Trees clean up our CO2 and offer air conditioning, too

By Jessica Damiano
McClatchy News Service

MELVILLE, N.Y. — There's a battle going on in my house.

My husband, John, is always hot. I mean sweat-dripping-down-his-face-in-65-degree-weather hot. He blasts the A/C and sleeps in shorts without a blanket. Me? I'm under two layers in my flannel PJs.

He's taken to running the air conditioner and two ceiling fans in the living room whenever he's home. If he spends two hours upstairs and I turn off the unit in his absence, he invariably complains when he comes back down.

I can wear a sweater, he says. If he's warm in shorts and a tank top, there's nothing less he can wear in polite society. So the onus is on me. But unless it's crazy humid outside, I'm an open-the-windows kind of girl.

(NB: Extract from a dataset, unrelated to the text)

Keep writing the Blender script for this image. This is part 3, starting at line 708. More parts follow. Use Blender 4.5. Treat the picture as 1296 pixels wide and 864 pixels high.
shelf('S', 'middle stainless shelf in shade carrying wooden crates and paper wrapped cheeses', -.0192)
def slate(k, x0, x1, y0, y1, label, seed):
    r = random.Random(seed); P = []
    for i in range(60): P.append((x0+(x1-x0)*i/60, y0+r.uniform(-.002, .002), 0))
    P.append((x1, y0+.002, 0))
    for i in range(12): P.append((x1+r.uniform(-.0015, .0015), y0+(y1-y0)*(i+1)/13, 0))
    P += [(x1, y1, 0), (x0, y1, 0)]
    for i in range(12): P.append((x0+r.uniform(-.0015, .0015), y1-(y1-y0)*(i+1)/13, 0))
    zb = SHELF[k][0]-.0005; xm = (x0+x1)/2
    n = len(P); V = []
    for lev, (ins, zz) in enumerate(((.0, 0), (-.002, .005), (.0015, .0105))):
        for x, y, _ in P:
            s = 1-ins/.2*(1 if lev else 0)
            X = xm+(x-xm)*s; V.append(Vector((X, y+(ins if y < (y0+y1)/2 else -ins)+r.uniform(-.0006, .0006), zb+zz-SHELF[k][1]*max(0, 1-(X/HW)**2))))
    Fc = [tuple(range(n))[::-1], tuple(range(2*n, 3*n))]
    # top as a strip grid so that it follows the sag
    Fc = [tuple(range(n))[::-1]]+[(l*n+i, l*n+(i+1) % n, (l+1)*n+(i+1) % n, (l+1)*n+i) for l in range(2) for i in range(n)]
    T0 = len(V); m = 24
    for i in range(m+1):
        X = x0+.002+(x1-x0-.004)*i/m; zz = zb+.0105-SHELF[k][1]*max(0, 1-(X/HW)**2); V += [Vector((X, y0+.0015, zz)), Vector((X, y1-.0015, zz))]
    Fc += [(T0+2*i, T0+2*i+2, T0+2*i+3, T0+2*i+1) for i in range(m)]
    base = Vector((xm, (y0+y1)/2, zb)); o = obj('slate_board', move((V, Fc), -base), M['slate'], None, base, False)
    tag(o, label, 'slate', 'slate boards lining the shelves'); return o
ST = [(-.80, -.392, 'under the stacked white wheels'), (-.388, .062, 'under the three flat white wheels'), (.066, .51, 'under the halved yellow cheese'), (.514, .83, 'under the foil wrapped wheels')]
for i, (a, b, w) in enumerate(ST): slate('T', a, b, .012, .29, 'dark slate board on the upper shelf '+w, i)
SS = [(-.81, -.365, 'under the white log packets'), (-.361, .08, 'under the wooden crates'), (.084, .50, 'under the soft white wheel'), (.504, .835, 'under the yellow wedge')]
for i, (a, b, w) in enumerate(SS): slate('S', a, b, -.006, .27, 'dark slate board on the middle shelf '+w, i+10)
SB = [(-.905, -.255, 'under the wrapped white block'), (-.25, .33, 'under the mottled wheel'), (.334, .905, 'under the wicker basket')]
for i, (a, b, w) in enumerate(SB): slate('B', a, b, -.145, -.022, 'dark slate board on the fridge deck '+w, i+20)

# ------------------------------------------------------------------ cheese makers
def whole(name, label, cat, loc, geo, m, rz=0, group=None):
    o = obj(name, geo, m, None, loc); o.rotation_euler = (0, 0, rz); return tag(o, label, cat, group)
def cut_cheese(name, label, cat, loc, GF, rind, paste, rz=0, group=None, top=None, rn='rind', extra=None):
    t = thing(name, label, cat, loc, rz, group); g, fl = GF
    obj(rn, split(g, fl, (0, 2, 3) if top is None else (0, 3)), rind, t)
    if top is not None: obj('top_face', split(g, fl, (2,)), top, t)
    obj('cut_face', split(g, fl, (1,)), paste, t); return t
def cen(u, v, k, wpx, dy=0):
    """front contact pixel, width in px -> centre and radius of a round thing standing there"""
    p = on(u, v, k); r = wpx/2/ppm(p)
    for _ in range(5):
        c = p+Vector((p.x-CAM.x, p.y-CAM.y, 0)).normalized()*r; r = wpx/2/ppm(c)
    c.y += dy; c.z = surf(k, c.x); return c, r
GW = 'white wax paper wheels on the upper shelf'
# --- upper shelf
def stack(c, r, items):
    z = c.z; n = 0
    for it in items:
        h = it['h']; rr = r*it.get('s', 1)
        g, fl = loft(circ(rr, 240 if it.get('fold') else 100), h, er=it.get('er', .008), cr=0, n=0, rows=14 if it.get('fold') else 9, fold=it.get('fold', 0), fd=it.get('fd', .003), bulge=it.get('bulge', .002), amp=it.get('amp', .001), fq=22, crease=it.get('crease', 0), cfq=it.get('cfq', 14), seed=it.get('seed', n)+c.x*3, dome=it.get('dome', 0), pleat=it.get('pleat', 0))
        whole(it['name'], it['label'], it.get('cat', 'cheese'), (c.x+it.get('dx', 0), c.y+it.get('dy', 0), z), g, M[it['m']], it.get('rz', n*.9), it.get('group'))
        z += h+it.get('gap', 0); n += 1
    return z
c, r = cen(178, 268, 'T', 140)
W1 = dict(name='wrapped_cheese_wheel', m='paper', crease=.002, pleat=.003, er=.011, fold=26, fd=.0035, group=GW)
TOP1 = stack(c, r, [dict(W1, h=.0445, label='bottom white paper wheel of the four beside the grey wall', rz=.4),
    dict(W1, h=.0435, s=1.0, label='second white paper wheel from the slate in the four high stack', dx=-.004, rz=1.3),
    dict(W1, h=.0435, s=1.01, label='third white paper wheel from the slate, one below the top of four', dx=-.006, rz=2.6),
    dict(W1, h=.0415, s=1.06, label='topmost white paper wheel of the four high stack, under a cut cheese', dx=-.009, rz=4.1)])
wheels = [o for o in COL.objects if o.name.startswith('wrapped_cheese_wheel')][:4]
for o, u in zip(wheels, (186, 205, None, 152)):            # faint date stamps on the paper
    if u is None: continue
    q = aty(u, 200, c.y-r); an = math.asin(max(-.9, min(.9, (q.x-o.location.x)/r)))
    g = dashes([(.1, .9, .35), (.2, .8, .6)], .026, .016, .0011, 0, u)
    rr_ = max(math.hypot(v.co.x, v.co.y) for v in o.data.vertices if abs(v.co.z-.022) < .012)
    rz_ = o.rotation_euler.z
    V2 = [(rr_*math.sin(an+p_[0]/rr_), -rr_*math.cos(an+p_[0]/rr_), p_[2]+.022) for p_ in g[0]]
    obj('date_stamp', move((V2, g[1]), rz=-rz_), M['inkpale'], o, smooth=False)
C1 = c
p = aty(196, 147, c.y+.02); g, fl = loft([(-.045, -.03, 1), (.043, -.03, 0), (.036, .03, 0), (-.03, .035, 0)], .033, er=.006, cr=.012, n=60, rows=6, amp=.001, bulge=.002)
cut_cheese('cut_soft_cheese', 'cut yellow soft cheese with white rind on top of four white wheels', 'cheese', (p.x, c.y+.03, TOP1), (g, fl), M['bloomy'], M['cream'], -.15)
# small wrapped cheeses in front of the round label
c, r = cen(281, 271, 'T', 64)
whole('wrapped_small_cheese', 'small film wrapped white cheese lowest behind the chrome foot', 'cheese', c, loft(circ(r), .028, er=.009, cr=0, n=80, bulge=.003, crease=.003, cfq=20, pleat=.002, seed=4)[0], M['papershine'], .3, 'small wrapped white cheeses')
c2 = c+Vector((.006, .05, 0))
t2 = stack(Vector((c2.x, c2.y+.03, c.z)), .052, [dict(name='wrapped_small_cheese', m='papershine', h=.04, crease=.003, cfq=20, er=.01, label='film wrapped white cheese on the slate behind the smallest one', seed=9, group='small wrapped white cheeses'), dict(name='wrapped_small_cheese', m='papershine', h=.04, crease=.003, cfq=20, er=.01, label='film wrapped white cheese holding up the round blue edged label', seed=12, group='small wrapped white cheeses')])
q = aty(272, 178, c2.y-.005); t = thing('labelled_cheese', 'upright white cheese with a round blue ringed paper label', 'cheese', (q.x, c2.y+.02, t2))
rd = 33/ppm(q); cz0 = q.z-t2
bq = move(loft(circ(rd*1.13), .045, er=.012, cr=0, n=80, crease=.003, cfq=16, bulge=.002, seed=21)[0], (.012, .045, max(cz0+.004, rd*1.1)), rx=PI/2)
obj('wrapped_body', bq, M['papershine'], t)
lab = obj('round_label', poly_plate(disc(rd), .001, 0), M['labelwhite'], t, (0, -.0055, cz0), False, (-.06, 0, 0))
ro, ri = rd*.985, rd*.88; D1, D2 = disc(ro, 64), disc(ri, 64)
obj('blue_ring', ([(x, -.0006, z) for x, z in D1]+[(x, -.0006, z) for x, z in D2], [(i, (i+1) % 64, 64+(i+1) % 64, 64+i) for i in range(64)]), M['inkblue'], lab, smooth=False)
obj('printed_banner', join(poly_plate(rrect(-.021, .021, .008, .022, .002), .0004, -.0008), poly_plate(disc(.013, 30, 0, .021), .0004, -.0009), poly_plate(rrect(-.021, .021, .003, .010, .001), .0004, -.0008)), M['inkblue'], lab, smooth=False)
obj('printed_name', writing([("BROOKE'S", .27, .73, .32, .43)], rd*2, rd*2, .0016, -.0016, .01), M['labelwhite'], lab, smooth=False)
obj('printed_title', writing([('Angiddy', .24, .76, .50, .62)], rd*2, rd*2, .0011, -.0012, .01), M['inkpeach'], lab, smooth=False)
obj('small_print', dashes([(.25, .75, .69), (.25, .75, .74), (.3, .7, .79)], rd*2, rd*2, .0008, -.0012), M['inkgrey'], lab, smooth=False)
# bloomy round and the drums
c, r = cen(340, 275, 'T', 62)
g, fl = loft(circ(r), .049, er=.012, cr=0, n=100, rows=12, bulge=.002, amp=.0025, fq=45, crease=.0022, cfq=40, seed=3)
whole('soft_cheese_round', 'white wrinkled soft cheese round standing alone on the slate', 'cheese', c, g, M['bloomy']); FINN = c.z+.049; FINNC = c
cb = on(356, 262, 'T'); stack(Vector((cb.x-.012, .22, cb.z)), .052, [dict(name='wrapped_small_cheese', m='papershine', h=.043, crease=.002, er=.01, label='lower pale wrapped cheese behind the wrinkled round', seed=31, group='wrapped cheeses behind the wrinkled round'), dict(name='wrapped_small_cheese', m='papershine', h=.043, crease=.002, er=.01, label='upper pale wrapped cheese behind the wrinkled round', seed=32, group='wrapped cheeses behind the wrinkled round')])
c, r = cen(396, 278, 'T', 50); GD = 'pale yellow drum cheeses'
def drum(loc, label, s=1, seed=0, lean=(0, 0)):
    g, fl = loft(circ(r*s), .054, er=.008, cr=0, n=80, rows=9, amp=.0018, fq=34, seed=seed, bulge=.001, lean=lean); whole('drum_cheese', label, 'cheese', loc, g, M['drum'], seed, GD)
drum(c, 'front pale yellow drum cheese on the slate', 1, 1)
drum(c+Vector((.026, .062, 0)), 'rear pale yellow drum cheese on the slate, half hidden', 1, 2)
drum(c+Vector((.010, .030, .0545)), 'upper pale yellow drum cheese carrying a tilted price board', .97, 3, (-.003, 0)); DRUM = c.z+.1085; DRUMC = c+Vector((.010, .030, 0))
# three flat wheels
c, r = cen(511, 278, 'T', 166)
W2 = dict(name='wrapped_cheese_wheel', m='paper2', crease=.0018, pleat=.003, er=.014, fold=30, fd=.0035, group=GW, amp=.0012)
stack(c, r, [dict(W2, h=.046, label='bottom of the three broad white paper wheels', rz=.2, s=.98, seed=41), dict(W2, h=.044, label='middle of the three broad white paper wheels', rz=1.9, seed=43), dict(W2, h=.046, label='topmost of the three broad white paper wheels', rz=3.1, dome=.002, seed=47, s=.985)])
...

And therein lies the problem.

When we first moved into the house three years ago, there were three huge white pines dwarfing the house, right outside the front door. They were messy, spewing sap all over the front porch, garden bench and walkway. And they blocked the house completely. But in the heat of that first August, you couldn't help but notice — and appreciate — that when you walked from the driveway to the front door, you felt a drastic 10-degree temperature drop. It was nice. When I think about it in hindsight, we didn't really run the air conditioner as much that first summer. But when the vacuum cleaner became a permanent fixture in the foyer, I realized the trees had to go.

It's been a lot warmer in the house since. In fact, I read recently that shade trees can reduce electric bills for air conditioning by 15 percent to 50 percent.

And if you want to get all environmental about it, there's more: One tree can absorb the CO2 output from four cars every year, while producing enough oxygen for a family of four. In fact, planting trees remains the cheapest, most effective means of removing excess CO2 from the atmosphere.

According to the Bailey Nurseries Trees are Cool program, if every American family planted just one tree, the amount of carbon dioxide in the atmosphere would be reduced by a billion pounds annually. This is almost 5 percent of the amount that human activity pumps into the atmosphere each year.